Wu, J. - Presenter, National University of Singapore
Liang, C. Z., National University of Singapore
Naderi, A., National University of Singapore
Chung, T. S., National Taiwan University of Science and Technology
Processable molecular-sieving membranes are important materials for realizing energy-efficient precombustion CO2 capture during industrial-scale hydrogen production. However, the promising design of mixed matrix membranes (MMMs) that aims to integrate the molecular-sieving properties of nanoporous architectures with industrial processable polymers still faces performance and fabrication issues due to the formation of segregated nanofiller domains in their polymer matrices.
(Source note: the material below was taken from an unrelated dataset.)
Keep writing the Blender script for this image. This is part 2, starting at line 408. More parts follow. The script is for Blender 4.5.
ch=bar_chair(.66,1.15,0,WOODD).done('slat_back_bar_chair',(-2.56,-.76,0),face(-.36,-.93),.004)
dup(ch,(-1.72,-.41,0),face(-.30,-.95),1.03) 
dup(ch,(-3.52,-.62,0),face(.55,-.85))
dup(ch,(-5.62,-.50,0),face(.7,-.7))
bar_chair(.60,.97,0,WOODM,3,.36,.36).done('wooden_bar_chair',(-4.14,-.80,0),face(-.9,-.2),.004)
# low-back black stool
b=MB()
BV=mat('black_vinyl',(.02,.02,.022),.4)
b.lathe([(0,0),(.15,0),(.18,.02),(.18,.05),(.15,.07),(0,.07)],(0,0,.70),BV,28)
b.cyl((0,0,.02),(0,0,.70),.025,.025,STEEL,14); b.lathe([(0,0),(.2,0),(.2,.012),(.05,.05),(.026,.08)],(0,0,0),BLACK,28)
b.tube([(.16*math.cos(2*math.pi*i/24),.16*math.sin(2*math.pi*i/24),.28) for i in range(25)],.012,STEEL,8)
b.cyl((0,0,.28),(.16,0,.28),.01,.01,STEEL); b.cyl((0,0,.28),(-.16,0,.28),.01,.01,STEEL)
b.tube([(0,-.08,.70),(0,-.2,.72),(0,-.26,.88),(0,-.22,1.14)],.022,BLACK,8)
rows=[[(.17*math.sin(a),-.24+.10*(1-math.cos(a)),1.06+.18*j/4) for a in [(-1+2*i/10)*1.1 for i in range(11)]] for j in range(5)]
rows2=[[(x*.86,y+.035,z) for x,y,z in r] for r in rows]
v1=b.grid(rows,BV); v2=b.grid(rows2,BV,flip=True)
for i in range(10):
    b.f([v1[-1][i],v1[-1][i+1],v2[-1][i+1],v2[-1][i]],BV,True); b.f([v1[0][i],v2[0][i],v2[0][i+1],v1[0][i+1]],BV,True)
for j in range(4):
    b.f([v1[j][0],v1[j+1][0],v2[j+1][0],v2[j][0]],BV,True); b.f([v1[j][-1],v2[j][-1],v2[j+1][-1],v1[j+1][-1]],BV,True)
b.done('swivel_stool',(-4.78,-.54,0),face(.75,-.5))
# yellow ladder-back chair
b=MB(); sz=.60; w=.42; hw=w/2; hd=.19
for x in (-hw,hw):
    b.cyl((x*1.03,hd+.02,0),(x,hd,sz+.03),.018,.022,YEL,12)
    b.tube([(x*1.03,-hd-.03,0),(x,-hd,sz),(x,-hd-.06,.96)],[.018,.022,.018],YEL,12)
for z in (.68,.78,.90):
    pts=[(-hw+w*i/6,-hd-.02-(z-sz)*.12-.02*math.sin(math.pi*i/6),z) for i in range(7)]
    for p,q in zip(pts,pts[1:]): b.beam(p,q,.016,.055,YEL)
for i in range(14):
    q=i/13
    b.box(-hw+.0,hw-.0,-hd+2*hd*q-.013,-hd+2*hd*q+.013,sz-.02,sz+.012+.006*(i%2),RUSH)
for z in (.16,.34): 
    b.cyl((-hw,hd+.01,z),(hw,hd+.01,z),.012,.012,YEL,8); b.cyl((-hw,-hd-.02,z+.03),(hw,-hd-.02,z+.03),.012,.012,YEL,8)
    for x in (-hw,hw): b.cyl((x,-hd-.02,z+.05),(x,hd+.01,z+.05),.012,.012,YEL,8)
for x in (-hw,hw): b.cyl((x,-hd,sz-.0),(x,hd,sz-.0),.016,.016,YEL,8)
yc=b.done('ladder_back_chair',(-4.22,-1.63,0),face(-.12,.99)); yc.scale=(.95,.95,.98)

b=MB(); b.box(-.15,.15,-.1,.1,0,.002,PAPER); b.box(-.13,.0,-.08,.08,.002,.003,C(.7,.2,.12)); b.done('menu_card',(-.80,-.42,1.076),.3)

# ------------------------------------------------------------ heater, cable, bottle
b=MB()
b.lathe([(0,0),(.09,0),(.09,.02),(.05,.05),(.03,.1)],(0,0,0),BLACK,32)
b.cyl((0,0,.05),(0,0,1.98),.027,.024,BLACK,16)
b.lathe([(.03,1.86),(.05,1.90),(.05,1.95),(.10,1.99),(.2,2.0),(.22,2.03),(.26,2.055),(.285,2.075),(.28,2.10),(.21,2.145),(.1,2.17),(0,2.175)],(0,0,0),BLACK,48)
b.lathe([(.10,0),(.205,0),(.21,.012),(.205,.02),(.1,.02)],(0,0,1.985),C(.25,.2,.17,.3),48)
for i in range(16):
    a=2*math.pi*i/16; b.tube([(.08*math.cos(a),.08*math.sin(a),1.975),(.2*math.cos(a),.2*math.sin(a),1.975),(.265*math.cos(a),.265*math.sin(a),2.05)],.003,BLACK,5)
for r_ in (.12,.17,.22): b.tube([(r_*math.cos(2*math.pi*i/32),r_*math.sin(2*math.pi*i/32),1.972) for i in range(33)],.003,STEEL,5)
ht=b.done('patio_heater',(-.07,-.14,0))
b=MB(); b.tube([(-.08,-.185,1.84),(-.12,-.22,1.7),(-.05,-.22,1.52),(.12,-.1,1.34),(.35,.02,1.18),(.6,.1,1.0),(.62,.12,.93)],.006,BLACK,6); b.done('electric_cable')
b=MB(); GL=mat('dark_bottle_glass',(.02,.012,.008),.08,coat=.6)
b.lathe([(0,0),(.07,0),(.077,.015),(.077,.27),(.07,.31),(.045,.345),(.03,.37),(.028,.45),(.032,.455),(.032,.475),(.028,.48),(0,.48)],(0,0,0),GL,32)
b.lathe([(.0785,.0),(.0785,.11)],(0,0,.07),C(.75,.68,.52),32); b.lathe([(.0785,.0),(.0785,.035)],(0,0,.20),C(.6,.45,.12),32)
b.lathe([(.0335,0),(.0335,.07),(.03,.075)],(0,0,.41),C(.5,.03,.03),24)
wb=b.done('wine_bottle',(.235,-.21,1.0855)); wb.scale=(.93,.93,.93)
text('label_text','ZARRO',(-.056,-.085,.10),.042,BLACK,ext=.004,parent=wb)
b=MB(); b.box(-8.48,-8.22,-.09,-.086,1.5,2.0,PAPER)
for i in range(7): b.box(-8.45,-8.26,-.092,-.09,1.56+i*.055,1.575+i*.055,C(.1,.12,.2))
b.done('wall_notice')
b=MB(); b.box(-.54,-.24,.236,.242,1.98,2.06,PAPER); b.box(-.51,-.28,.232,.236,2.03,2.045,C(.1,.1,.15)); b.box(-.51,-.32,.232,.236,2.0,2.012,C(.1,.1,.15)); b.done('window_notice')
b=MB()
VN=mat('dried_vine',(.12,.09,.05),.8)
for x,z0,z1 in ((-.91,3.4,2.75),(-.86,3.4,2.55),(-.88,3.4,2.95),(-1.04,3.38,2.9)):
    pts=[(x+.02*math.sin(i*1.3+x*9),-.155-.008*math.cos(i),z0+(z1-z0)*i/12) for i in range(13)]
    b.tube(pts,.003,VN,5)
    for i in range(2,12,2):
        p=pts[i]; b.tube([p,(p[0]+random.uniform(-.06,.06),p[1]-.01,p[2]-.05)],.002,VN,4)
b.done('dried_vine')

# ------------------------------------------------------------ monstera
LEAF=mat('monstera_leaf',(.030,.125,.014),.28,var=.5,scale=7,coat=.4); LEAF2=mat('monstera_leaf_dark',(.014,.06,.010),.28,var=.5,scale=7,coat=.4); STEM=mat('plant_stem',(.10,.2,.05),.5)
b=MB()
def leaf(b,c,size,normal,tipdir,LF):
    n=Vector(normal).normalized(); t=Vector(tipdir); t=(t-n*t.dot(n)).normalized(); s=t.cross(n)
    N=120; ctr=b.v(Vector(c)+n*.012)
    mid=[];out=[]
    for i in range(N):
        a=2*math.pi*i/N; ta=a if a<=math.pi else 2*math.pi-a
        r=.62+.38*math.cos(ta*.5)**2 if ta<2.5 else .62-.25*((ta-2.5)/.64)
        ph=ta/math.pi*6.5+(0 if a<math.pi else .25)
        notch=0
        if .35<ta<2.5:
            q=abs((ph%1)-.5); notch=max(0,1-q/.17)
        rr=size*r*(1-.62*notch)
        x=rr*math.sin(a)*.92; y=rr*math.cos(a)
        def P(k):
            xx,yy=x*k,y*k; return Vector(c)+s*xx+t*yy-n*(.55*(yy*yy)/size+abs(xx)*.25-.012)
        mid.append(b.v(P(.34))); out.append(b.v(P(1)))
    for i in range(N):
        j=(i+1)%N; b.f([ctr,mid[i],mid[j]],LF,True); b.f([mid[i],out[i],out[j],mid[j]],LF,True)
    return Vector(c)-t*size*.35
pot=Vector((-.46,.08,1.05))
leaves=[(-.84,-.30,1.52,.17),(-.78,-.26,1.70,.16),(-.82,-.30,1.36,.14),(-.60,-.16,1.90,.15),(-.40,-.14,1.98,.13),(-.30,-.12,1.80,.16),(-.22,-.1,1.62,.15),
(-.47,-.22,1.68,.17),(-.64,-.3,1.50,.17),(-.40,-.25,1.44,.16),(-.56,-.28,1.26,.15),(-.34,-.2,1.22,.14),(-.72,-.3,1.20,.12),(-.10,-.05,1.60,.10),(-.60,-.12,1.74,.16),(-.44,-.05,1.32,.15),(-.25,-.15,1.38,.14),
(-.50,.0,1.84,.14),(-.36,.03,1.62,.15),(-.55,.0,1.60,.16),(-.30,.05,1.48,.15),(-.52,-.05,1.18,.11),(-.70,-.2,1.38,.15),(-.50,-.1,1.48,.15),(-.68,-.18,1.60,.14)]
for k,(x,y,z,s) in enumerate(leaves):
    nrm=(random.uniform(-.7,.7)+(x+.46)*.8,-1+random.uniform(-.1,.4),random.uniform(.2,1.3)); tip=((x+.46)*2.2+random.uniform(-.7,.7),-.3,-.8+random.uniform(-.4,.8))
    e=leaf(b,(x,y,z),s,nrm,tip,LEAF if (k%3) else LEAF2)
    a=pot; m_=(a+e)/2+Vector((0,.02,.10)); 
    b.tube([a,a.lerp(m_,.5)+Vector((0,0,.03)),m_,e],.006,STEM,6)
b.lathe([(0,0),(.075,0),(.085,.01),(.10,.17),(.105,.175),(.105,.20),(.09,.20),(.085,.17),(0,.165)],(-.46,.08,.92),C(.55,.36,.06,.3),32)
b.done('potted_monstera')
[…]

Here, we propose an unconventional nanocomposite membrane design using soluble organic macrocyclic cavitands (OMCs) with tunable open cavity sizes that not only mitigate the formation the discrete nanofiller phases but also deliver distinct molecular-sieving separations. The versatile organic-solvent solubility coupled with highly interactive functionalities of OMCs allows them to obtain molecularly homogeneous mixing with matrix polymers and form only one integral continuous phase crucial to the robust processability of polymers. A series of polybenzimidazole-based molecularly mixed composite membranes (MMCMs) were fabricated via the incorporation of a soluble and thermally stable OMC choice, sulfocalixarenes, with various cavity sizes. These membranes achieved outstanding high-temperature mixed-gas H2/CO2 separation performances comparable with several state-of-the-art molecular-sieving membranes owing to effective size-sieving gas passages through the open or partially-intruded supramolecular cavities. The broadly tunable structures and functionalities of OMCs would make their MMCMs attractive for other energy-intensive molecular separations.